Joe Olson: Your Argument is Invalid
On Monday February 4th Joe Olson, a Law Professor at Hamline University, offered a rebuttal to President Barack Obama’s address in North Minneapolis concerning gun violence.
The elements that follow in quotes are transcriptions that I have made of the interview he gave to MPR after the President’s remarks.
I did hear him being very careful to talk that people are supporting universal background checks without mentioning that the question they’re asked is do you support universal background checks.
I’m offering this particular nugget, without comment.
They’re not asked the question they should be asked which is do you support a universal background check that results in you and your rifle being registered on a list that is kept by the federal government forever.
F-O-R-E-V-E-R and don’t forget it.
Every time we have seen a registration list if you ask NRA members and other gun owners do you want to be on a government registration list they react exactly the same way Canadians have.
It’s amazing to me that this gentleman is actually a professor at an accredited local university because it took only three sentences before he managed to sound like a gun industry shill.
You always have a description of a bill that’s so broad that anyone would agree with it. And then you read the details of the bill and you say oh my god, no one would agree with that. But you have to read the bill in order to reach that level of conclusion. And the President is a real master at manipulating low information voters.
The above paragraph is an actual quote from an actual law professor at Hamline University.
And if I wasn’t mistaken, I would think it was his words that were aimed at low information voters. Because people with information would quickly realize this guy should not be allowed anywhere near a microphone, much less near the minds of our impressionable youth.
Anyone who is in the slightest way connected to the drug trade and can get cocaine by the pound can get any firearm he wants delivered by the same seller.
Again, this is a Law Professor at Hamline University who is apparently intimately familiar with how to deal with cocaine dealers. “Eight-ball” is apparently Joe Olson’s nickname around the campus.
The same thing is true of people like Adam Lanza. If you’re willing to shoot someone three times in the face to get their guns, then you’re going to get their guns.
If you’re willing to do something, you’ve done it.
Here we have a Law Professor, who is making the case that if a person is willing to do something, then they have done it.
This of course means that Sunday evening during the Super Bowl halftime show, millions of American men, myself included, had sexual relations with Beyonce.

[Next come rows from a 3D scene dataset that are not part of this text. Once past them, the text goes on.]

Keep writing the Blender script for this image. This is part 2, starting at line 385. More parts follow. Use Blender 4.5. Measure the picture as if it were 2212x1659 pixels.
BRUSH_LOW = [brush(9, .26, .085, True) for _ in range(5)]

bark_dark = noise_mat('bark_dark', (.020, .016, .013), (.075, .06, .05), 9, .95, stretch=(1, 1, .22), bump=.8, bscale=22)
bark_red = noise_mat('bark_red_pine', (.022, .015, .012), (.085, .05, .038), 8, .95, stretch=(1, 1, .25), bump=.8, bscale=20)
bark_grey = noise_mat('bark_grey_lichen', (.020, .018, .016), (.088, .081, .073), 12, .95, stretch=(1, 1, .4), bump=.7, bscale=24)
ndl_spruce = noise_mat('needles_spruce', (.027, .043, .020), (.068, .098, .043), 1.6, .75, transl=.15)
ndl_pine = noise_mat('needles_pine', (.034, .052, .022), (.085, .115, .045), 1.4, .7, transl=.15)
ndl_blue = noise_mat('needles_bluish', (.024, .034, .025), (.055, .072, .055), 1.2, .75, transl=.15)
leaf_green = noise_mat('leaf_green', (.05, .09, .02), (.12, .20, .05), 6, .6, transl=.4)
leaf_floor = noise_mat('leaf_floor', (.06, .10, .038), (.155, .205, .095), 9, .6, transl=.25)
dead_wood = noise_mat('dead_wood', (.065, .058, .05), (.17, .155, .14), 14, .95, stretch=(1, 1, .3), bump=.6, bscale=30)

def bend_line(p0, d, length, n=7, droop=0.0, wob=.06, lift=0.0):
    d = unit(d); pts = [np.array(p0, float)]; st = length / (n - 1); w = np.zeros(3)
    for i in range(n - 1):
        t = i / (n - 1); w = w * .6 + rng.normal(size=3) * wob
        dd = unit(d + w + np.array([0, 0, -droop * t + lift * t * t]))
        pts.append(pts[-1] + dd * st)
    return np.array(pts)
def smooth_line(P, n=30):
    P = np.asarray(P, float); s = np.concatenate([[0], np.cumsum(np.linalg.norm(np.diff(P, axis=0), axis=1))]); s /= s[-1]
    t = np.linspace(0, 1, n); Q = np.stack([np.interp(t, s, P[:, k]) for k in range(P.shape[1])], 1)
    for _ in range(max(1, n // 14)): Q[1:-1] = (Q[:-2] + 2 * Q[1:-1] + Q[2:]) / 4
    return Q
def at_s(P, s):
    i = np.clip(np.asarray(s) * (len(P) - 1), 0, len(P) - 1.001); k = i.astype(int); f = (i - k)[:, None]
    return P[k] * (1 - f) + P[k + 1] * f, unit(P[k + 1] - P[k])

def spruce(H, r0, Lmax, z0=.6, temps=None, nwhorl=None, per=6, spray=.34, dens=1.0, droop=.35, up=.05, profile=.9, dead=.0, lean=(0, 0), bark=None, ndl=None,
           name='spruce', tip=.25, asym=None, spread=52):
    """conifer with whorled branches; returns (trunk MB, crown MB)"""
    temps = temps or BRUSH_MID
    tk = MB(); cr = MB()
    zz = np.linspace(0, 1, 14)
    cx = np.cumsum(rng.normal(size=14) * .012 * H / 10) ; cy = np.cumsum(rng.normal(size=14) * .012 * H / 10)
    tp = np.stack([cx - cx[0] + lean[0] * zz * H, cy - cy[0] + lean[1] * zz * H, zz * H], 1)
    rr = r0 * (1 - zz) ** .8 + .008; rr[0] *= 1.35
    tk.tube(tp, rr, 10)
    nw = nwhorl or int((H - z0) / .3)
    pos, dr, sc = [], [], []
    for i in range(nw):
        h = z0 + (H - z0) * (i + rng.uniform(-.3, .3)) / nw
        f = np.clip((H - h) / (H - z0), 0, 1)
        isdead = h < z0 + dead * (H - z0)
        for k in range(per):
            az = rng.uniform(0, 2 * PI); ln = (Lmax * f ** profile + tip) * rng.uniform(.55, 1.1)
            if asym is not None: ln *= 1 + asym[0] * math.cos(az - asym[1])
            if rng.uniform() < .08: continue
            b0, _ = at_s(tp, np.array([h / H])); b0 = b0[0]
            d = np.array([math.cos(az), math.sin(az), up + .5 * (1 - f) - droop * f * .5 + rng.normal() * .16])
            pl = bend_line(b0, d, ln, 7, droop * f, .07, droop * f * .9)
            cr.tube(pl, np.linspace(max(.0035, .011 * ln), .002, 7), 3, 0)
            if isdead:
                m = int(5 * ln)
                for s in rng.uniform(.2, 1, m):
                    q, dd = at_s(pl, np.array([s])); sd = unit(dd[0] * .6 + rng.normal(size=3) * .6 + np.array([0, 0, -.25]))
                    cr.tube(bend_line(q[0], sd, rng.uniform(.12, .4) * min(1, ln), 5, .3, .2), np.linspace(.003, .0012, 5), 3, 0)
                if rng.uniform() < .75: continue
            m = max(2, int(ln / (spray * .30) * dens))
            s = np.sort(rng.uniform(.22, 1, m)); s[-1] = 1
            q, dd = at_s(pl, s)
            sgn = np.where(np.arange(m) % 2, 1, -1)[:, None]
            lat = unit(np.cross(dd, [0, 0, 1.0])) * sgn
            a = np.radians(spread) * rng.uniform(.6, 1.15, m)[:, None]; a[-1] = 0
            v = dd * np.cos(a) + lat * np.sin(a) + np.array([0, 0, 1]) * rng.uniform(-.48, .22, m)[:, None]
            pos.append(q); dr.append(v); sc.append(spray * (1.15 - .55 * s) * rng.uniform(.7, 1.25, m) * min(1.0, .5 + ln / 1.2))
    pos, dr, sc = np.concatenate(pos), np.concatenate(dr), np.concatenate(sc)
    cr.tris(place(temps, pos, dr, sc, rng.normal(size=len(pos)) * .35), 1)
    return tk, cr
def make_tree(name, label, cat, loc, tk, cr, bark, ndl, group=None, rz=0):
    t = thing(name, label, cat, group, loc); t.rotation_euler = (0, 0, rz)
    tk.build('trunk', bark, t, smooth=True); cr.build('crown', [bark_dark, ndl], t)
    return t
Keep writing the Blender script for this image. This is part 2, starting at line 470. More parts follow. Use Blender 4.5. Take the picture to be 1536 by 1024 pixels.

Because if you’re willing to do something, you’ve done it. This is what the Law Professor would have us believe. I know this is getting old, but this crazy person who is saying all these crazy things… this crazy person is a Law Professor at Hamline University.
In case that hadn’t already been made clear.
One of the problems is the definition of mass shooting is four or more dead people…
In the eyes of Joe Olson, Law Professor at Hamline University, the problem with mass shootings isn’t the mass shootings themselves. No, they are but a mere trifle. The real problem with mass shootings is in fact the definition of mass shootings.
The four person cut-off, according to Joe Olson, Law Professor at Hamline University, is just not a good definition. And isn’t that the real tragedy here? If we just changed the definition of mass shooting, that would solve the problem of mass shootings.
Seriously, this is his argument.
And again, this man is a Law Professor. At Hamline University.
No. There are probably no efforts that the government can undertake, there’s efforts that individual citizens can undertake. You can have people at the company who are armed and who are prepared to deal with an armed threat if it comes in.
This is the same argument that has been made by the NRA, “the only thing that can stop a bad guy with a gun is a good guy with a gun.”
Except when the good guy with the gun can’t stop the bad guy with the gun, of course.
In many situations, I’m not going to discuss the signage case in particular. In many situations that threat has been recognized. You know that a particular employee is going to take his termination very badly. And you should probably prepare for controlling him when he does take it very badly.
In other words, “it’s not my problem that you don’t want to get shot by your disgruntled employee. You should be packing heat!”
There’s no reason to regulate everyone who lives in Roseville and owns a firearm because some people who live in inner city Minneapolis believe that shooting other people improves their standing in the community.
So then there is also no reason to regulate everyone who lives in inner city Minneapolis and owns a car because some people who live in Roseville believe that driving a Hummer improves their standing in the community.
So we should get rid of all regulations on cars.
[Then comes an anecdote about the professor (again, I am unable to believe this gentleman is a professor of something, but there you have it) receiving an atta-boy from some random company he spoke at. The purpose of this aside, one can only imagine, is pure self-puffery.]
If all a person knew of Joe Olson is what they heard of him in this particular interview, they would be excused for thinking that after the interview was over Mr. Olson had to be taken back to his room in the adult home he stays at under constant supervision for fear he might hurt himself or others.
Surprisingly this is not the case. This man is actually a Law Professor at Hamline University (I may have mentioned that). He is allowed to roam free among the rest of us and shape the minds of our youth. A truly horrifying thought.